On the other hand, I do think the “do-over churches”—the Reformation churches and sects that arose in the sixteenth, seventeenth, and eighteenth centuries—articulated and lived out aspects of the gospel that the historic church, both Catholic and Orthodox, have not appreciated or developed as well as it should have. They have invaluable insights into the gospel Christ gave us.

 

Was this insight that grew in me from God? Was it nonsense? How could I ever know? I felt it very deeply and very powerfully. It squared with what I could understand of God’s revelation in Scripture. It wasn’t the kind of leading I could readily take to Meeting or even to Christian Friends; it seemed inappropriate for me to ask Friends if this vision of Friends’ limitations and errors in theology might be something from God. So I talked to a priest. Things had changed in the years since I had left the Catholic Church. In 1964, when I had first sought membership in the Catholic Church, there had been a sense of rejoicing that I had found my way to the “one true church.” But in 1987 they hardly seemed eager at all to see me return.
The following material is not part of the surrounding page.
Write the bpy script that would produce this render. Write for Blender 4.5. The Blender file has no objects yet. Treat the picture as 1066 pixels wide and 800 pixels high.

God worked in other churches too. They seemed basically complacent with the brokenness that so exercised me.

            

I felt it was imperative for me to go back. It seemed to me also that the Catholic Church understood better than Friends and most other Christian denominations that Christ had not necessarily come to end outward forms and observances of religion, but to extend them in new ways that represented a real continuation of his physical presence among us. The sacramental spirituality of the Church and the outward letter of Scripture both perpetuated Christ’s presence among us in necessary ways. The Scriptures give us the story we are part of and knowledge of who and what Christ is—at least an initial knowledge. The sacramental presence of Christ reminds us of his real presence in our midst in a way that transcends what even Scripture can give. The sacramental does not displace the inward—it introduces us to it, nourishes and guides it. Without it, the inward too easily becomes merely personal and subjective.